Si les sept candidats en lice ont mené une bataille basée sur des scandales de corruption, de campagne négative, d’insultes et de populisme ; Juan Carlos Navarro et José Domingo Arias ont brillé par leurs aberrations, notamment sur le plan financier. Dans un pays secoué par les grèves et les demandes sociales émanant des classes défavorisées et moyennes, les sommes pharaoniques dépensées durant ces derniers mois ont eu du mal à être acceptées. C’est en effet la campagne la plus coûteuse de l’histoire du Panama, et bien que les chiffres officiels ne soient pas publiés, on estime à plusieurs millions de dollars les investissements réalisés par chacun des trois principaux partis. On pourrait donc penser qu’au moment de voter, la population ait décidé de sanctionner les deux principaux candidats, qui dans leur lutte pour le pouvoir ont mené une campagne superficielle et négative, laissant de côté les propositions concrètes pour se concentrer sur l’aspect festif et populiste. On peut prendre l’exemple des clôtures de campagne, où après un bref discours final, les candidats ont laissé place à des concerts pharaoniques, qui comptaient la présence d’artistes internationaux comme Sean Paul.

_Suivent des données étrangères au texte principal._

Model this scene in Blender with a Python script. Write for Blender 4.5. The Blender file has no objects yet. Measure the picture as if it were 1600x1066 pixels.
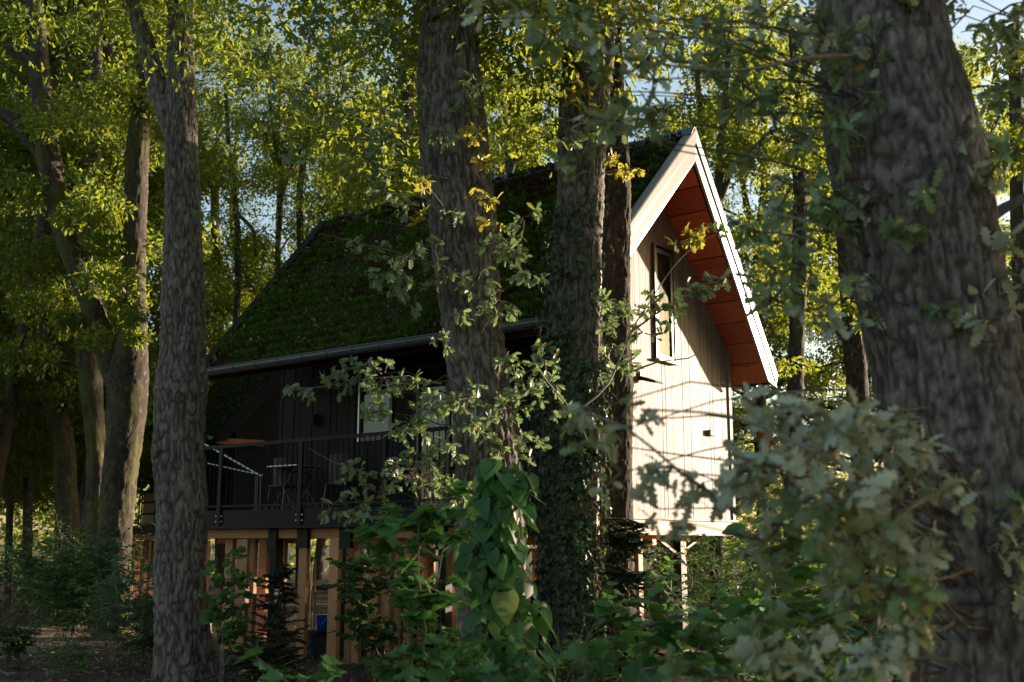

Cependant, José Domingo Arias semblait surfer sur la vague de popularité de Martinelli, qui après cinq ans à la tête du pays maintient un incroyable 60% de soutien parmi ses citoyens. Avec le slogan “plus en 5 ans qu’en 50”, la campagne du parti Cambio Democrático soulignait les grands avancements qu’a connu le pays à travers les oeuvres publiques entreprises par Martinelli. Le projet phare mit en avant par le CD est la première ligne centraméricaine de métro, inaugurée il y a tout juste un mois dans la capitale du pays. Mais c’est la tradition d’alternance du pouvoir à laquelle sont très attachés les panaméens qui a primé lors du vote final, et l’accusation de “réélection déguisée” de Martinelli lui a joué un mauvais tour. En effet, la Constitution interdisant au chef de l’Etat de se représenter, celui-ci a désigné comme successeur Arias, considéré comme sa marionnette par l’opposition. Il faut ajouter à cela que le candidat a pris pour vice-présidente la Première dame, dont l’intérêt pour la politique n’avait jamais été exprimé jusque là.

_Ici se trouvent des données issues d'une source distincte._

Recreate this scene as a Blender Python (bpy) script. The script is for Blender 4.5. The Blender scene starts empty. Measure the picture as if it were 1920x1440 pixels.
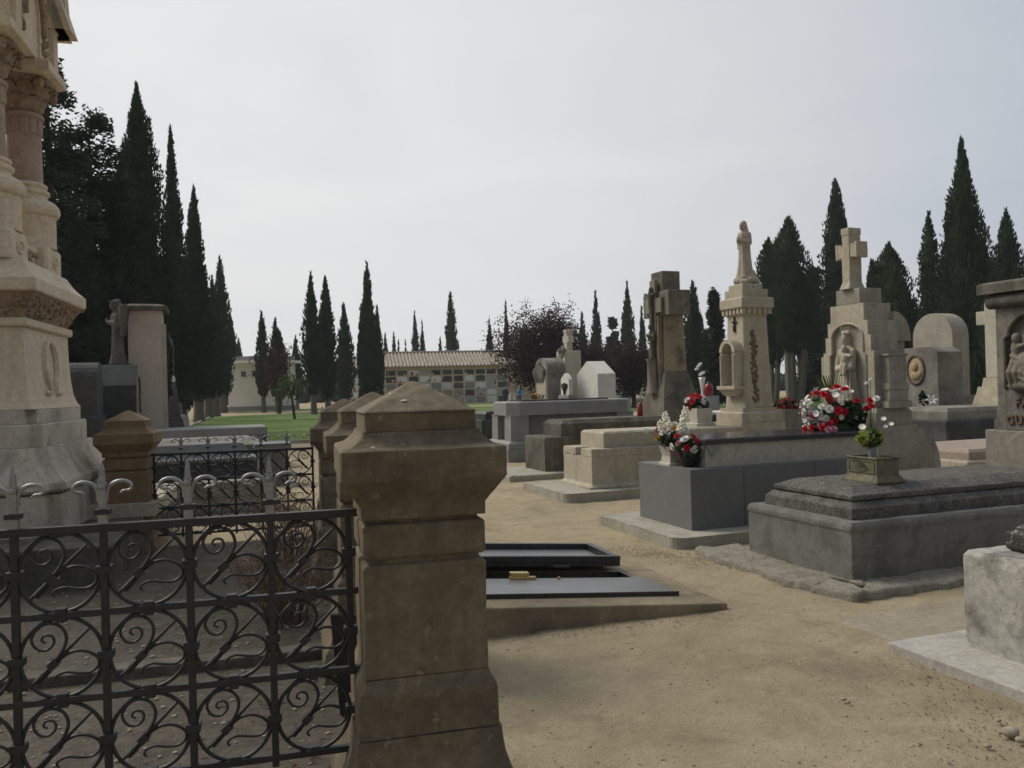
import bpy, math, random
from mathutils import Vector, Matrix, noise
C = bpy.context.scene.collection
R = math.radians
pi = math.pi
sin, cos = math.sin, math.cos

# ------------------------------------------------------------------ photo -> world
F, ROLL, HZ, EYE = 1550.0, 0.026, 728.0, 1.55
def at(px, py, Y):
    x = px - ROLL * (py - 720); y = py + ROLL * (px - 960)
    return Vector(((x - 960) / F * Y, Y, EYE + (HZ - y) / F * Y))
def unit(deg):
    t = R(deg)
    return Vector((cos(t), sin(t), 0)), Vector((-sin(t), cos(t), 0))
TT = 20.0      # the rows of graves
TE = 14.5      # the railed plot
A, B = unit(TT)
AE, BE = unit(TE)

# ------------------------------------------------------------------ mesh builder
class MB:
    def __init__(s): s.v = []; s.f = []; s.sm = []
    def add(s, vs, fs, smooth=False, M=None):
        o = len(s.v)
        for p in vs:
            s.v.append(tuple(M @ Vector(p)) if M else tuple(p))
        for f in fs:
            s.f.append([i + o for i in f]); s.sm.append(smooth)
        return s
    def box(s, x0, x1, y0, y1, z0, z1, M=None):
        return s.add([(x0,y0,z0),(x1,y0,z0),(x1,y1,z0),(x0,y1,z0),(x0,y0,z1),(x1,y0,z1),(x1,y1,z1),(x0,y1,z1)],
              [(0,3,2,1),(4,5,6,7),(0,1,5,4),(1,2,6,5),(2,3,7,6),(3,0,4,7)], False, M)
    def loft(s, rings, smooth=False, cap=True, closed=False, M=None):
        n = len(rings[0]); vs = [p for r in rings for p in r]; fs = []
        m = len(rings)
        for i in range(m - 1 + (1 if closed else 0)):
            for j in range(n):
                a = i*n + j; b = i*n + (j+1) % n; c = ((i+1) % m)*n + (j+1) % n; d = ((i+1) % m)*n + j
                fs.append((a, b, c, d))
        s.add(vs, fs, smooth, M)
        if cap and not closed:
            s.add(list(rings[0]), [tuple(reversed(range(n)))], False, M)
            s.add(list(rings[-1]), [tuple(range(n))], False, M)
        return s
    def rects(s, lv, M=None):                     # levels (x0,x1,y0,y1,z)
        return s.loft([[(a,c,z),(b,c,z),(b,d,z),(a,d,z)] for a,b,c,d,z in lv], M=M)
    def sq(s, lv, cx=0, cy=0, M=None):            # levels (half, z)
        return s.rects([(cx-h,cx+h,cy-h,cy+h,z) for h,z in lv], M)
    def lathe(s, prof, cx=0, cy=0, n=20, smooth=True, M=None):
        return s.loft([[(cx+r*cos(2*pi*k/n), cy+r*sin(2*pi*k/n), z) for k in range(n)] for r,z in prof], smooth, M=M)
    def prism(s, poly, a0, a1, axis, M=None):
        if axis == 'x': g = lambda p, t: (t, p[0], p[1])
        elif axis == 'y': g = lambda p, t: (p[0], t, p[1])
        else: g = lambda p, t: (p[0], p[1], t)
        return s.loft([[g(p, a0) for p in poly], [g(p, a1) for p in poly]], M=M)
    def tube(s, pts, r, n=6, smooth=True, M=None, cap=True, up=None, flat=1.0):
        pts = [Vector(p) for p in pts]; m = len(pts)
        rr = r if isinstance(r, (list, tuple)) else [r]*m
        rings = []; prev = None
        for i, p in enumerate(pts):
            t = pts[min(i+1, m-1)] - pts[max(i-1, 0)]
            if t.length < 1e-9: t = Vector((0,0,1))
            t.normalize()
            if up is not None: u = Vector(up)
            else:
                u = prev if prev is not None else (Vector((0,0,1)) if abs(t.z) < .9 else Vector((1,0,0)))
            a = u - t * u.dot(t)
            if a.length < 1e-6: a = Vector((1,0,0)) - t * t.x
            a.normalize(); b = t.cross(a); prev = a
            ph = pi/n if n == 4 else 0
            rings.append([tuple(p + a*(rr[i]*flat*cos(2*pi*k/n+ph)) + b*(rr[i]*sin(2*pi*k/n+ph))) for k in range(n)])
        return s.loft(rings, smooth and n > 4, cap, M=M)
    def ell(s, c, r, n=12, M=None):
        c = Vector(c); r = (r,)*3 if not hasattr(r, '__len__') else r
        m = max(6, n//2+2); rings = []
        for i in range(m):
            ph = -pi/2 + pi*(i+.02)/(m-1+.04)
            rings.append([(c.x+r[0]*cos(ph)*cos(2*pi*k/n), c.y+r[1]*cos(ph)*sin(2*pi*k/n), c.z+r[2]*sin(ph)) for k in range(n)])
        return s.loft(rings, True, M=M)
    def cap(s, p, q, r0, r1, n=10):               # tapered capsule
        p, q = Vector(p), Vector(q)
        s.tube([p + (q-p)*t for t in (0, .33, .66, 1)], [r0, r0+(r1-r0)*.33, r0+(r1-r0)*.66, r1], n)
        s.ell(p, r0, n); s.ell(q, r1, n); return s
    def build(s, name, mat, parent=None, bevel=0, seg=2, loc=None, rot=None):
        me = bpy.data.meshes.new(name)
        me.from_pydata(s.v, [], s.f); me.update()
        me.polygons.foreach_set('use_smooth', s.sm)
        me.materials.append(mat)
        o = bpy.data.objects.new(name, me); C.objects.link(o)
        if parent: o.parent = parent
        if loc is not None: o.location = loc
        if rot is not None: o.rotation_euler = rot
        if bevel:
            m = o.modifiers.new('Bevel', 'BEVEL'); m.width = bevel; m.segments = seg; m.limit_method = 'ANGLE'; m.angle_limit = R(35)
        return o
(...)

Malgré sa forte popularité, le gouvernement actuel quittera donc le pouvoir le 1er juillet, pour laisser place à son vice-président et ses nouveaux alliés. Juan Carlos Varela, dont les promesses de campagne ont été parfois éclipsées par la bataille PRD-CD, se retrouve maintenant sur le devant de la scène politique. Reste à voir s’il sera capable de mettre en place ses mesures de lutte contre la corruption et l’inflation, tout en maintenant la fulgurante ascension économique qu’a connu le pays ces dernières années.